Can you hear the crunch of leaves beneath your feet?
Do you smell the familiar comfort of autumn harvests filling kitchens with marvelous aromas?
I love how no matter what's going on in the world, nature has a way of reminding us to be here.
Just for right now.
 
This morning as I walked our beach I could actually hear fog combing over the field of grass leading up to the coast. Have you ever heard anything like that? It was magical. The soft brushing sound reminded me that if we pause and listen, the whispers are often much more awe-striking than the shouts. Lately, I've been finding these whispers of nature to be far more helpful than the shouts I hear on most media outlets.
 
These whispers don't just come from outside. I've also noticed them (even more profoundly), inside me.
 
So, here's the story and how it ties in:
 
Since we've been painting our emotions in the Head to Heart through Art membership group, last week I decided to start an experiment. Each night before bed I reflect on the most prominent emotion I felt during the day. I imagine what colors, shapes, and textures might represent it. Then I paint it. One particular painting I began represents sadness. And to my surprise, it's actually turning out quite beautifully.
 
My objective during this experiment is not to paint "beautiful" paintings, but rather to express with authenticity. However, what I found ironic was that once I began painting sadness--an emotion that I so often dislike and resist--its image actually appeared beautiful to me. (It's still in progress--you can watch me working on it here.)
 
This led me to realize that beyond the sadness--or rather--at the center of sadness (at least in my experience)-- lies calm, tenderness, sensitivity, opportunity and desire.
 
Desire to be loved.
 
Opportunity to connect, most importantly, with myself.
 
I've always resisted sadness. Felt it to be burdensome. Felt it to be too heavy to bear, at times. And yet this year, as so many uncomfortable emotions surface for the world, I found myself befriending my sadness--that ugly monster that so long lingered under my bed.
 
It's not so "ugly" after all. 
 
In a way, by painting this emotion, I began making friends with a monster long lurking in the dark. 
 
That's not to say that every time we paint or express our "ugly" emotions, they become beautiful. Sometimes we become acquainted with just how "ugly" or uncomfortable they really are.
 
But the important thing is that when we cozy up with these dark corners, we turn our emotions and our experiences into creative fuel-- instead of letting them block our creativity.
 
Sure, this all may sound a little esoteric or cheesy, but I dare you to try it.
 
What monsters under your bed are showing their faces this year?
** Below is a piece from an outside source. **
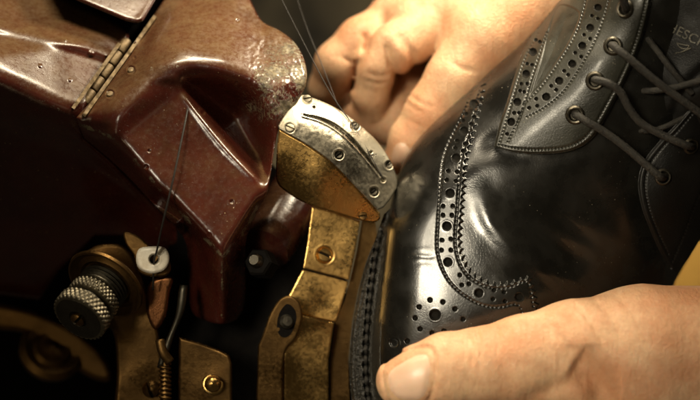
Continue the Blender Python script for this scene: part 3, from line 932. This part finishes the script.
screw(307, 99, near(ff, 307, 99)+1, 4.6, 0.2, foot); screw(290, 128, near(ff, 290, 128)+1, 4.6, -0.5, foot)
for c in ((339, 155), (355, 126), (374, 192), (389, 165)):
    screw(c[0]-0.3, c[1]+0.3, near(ff, *c)+3.6, 3.6, 0.7, foot, STEEL_DARK, None, 0.03)
screw(363, 216, near(fb, 363, 216)-0.6, 4.4, 0.1, face, BRASS_DARK, Vector((0.1, -0.9, 0.2)).normalized())

# brass column below the plate ------------------------------------------
def plate(name, poly, z, mat, parent=mac, edge=1.0, skirt=24, tilt=(0, 0), rough=0.8, step=0.9, seed=0, seat=None):
    poly = np.array(poly, float); c = poly.mean(0)
    fn = lambda X, Y: z + tilt[0]*(X-c[0]) + tilt[1]*(Y-c[1])
    def post(X, Y, Z):
        Z = Z + rough*2.4*vnoise(X/30, Y/30, 60+seed) + rough*0.1*vnoise(X/4, Y/4, 61+seed)
        if seat: dent(X, Y, Z, seat[0], seat[1], 3.0, 0.2)
        return Z
    return relief(name, mat, poly, fn, parent, step, skirt, edge=edge, post=post), fn
NB = Vector((0.25, -0.9, 0.2)).normalized()
col1, c1 = plate('column_plate', [(312, 207), (336, 213), (360, 221), (355, 252), (349, 280), (326, 274), (303, 268), (307, 245)], 58, BRASS, tilt=(0.13, 0.06), seed=1, seat=((325, 255), 9.0))
screw(325, 255, c1(325, 255)+0.6, 7.2, -0.45, col1, BRASS, NB)
plate('column_plate', [(302.6, 269.5), (326, 275.5), (348.5, 281.5), (342, 304), (336, 322), (316, 318), (298, 313), (284, 305)], 70, BRASS, tilt=(0.10, 0.04), seed=2)
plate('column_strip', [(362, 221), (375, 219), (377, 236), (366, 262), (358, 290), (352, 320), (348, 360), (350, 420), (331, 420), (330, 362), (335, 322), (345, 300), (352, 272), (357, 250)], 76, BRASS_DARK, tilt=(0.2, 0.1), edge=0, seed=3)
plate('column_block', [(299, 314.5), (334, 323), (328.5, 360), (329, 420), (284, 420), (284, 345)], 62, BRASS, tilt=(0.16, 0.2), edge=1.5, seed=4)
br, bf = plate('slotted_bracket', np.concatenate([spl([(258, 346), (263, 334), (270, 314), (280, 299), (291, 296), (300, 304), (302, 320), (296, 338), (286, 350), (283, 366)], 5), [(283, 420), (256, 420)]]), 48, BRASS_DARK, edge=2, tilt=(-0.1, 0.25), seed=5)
relief('slot', IRON, spl([(287, 304), (295, 310), (296, 321), (290, 335), (282, 337), (277, 329), (279, 314)], 5, True), lambda X, Y: bf(X, Y) - 0.8 + 0*X, br, 0.8, 2)  # near-black patch laid on the bracket for the slot's shaded inside
lathe('bolt', STEEL_DARK, [(0.075, 0), (0.075, 0.04), (0.05, 0.07), (0.0, 0.075)], V(286, 322, bf(286, 322)-1), NB, br, 24)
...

Take a breath, tune in, and imagine what those scary emotions might look like.
Grab a paintbrush and see what wants to come out (and remember, no edits. No one even has to see it-- this is for you).
 
As autumn's equinox ushers us towards Samhain, we're reminded of the opportunity we have to embrace the darkness like a comforting womb. To get curious and explore inside ourselves. To listen to the whispers.
 
What wants to be be-friended? 
 
Could getting acquainted with it set you free?